Queste cose emergono anche nell’interessante documentario della Rai “C’era una volta Gheddafi” (che verrà trasmesso tra qualche settimana) dove c’è un’ampia testimonianza del generale dei servizi Roberto Jucci su come bloccò per ordine di Aldo Moro il tentativo di rovesciare Gheddafi con un golpe nel 1971. Viene narrato pure come lo stesso Jucci, ispirato da Andreotti, soddisfò le richieste di forniture militari di Gheddafi. Come è noto furono Craxi e Andreotti a salvare il Colonnello libico dalle punizioni degli americani, compresi i raid aerei dell’86 ordinati da Reagan. 

Ecco perché la decisione dell’Italia di unirsi ai raid della Nato anti-Gheddafi fu presa non per motivazioni umanitarie ma semplicemente perché Usa, Gran Bretagna e Francia ci ricattavano e minacciavano persino di bombardare gli impianti dell’Eni. L’Italia incassò allora la maggiore sconfitta dalla seconda guerra mondiale e perse ogni residua credibilità sulla Sponda Sud. Per recuperare un ruolo nel Mediterraneo, fortemente voluto già negli anni Sessanta-Settanta da Aldo Moro, non è bastato il decennio appena trascorso dall’esplosione delle primavere arabe ma probabilmente passerà ancora molto tempo prima di riavere un’influenza reale. L’Italia può soltanto sperare che le potenze litighino tra loro e di infilarsi negli spazi che rimangono. Così sta avvenendo per esempio nel caso della Turchia: dopo l’accordo militare del 30 settembre tra Francia e Grecia, Roma cerca l’appoggio di Ankara nelle prospezioni offshore delle zone economiche speciali che ormai tagliano a fette il Mediterraneo.
Nella partita libica teniamo un profilo basso, sotto pressione del tentativo francese di convocare un’altra conferenza libica il 12 novembre. E sperando in un candidato alla presidenziali vicino agli interessi italiani. Ai nomi controversi di Seif Islam Gheddafi e Khalifa Haftar forse preferiamo l’attuale premier Dabaiba, che ieri ha incontrato Di Maio. 

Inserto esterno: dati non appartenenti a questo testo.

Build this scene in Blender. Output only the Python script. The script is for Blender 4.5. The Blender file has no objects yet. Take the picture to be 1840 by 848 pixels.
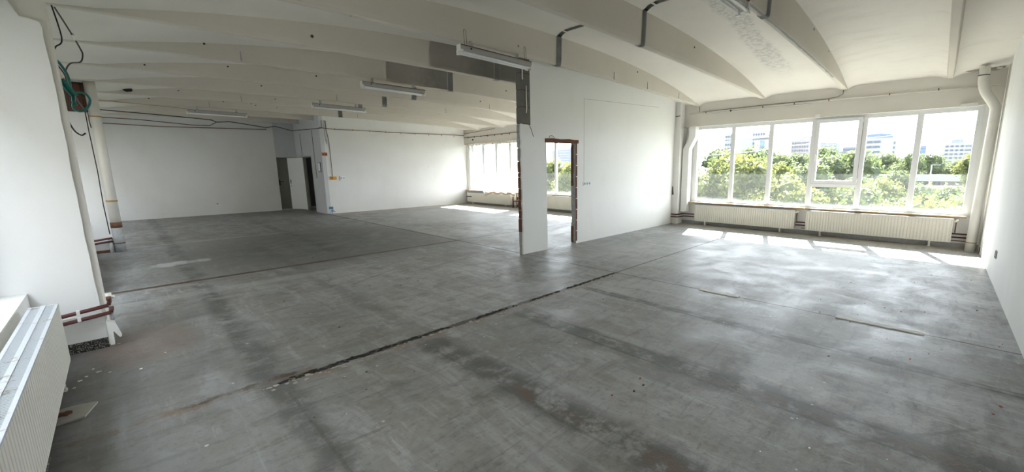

Ma la cosa più sconcertante di questo decennale della morte di Gheddafi è la sua larvata rivalutazione storica da parte degli stessi media e giornali che avevano applaudito i raid occidentali che precipitarono il paese nel caos. In Libia gli americani hanno visto ammazzare un ambasciatore mandato a trattare con i guerriglieri islamici a Bengasi da Hillary Clinton e dalla sua demenziale “strategia del caos” (11 settembre 2012), la Francia ha manovrato spericolatamente con Haftar contro il governo Sarraj, sostenuto dall’Italia e dall’Onu, la Gran Bretagna ha sistematicamente sabotato i tentativi di stabilizzazione, con il risultato che oggi abbiamo la Turchia in Tripolitania e i mercenari e i piloti russi in Cirenaica. E per oggi l’elenco dei tragici errori compiuti in Libia può bastare.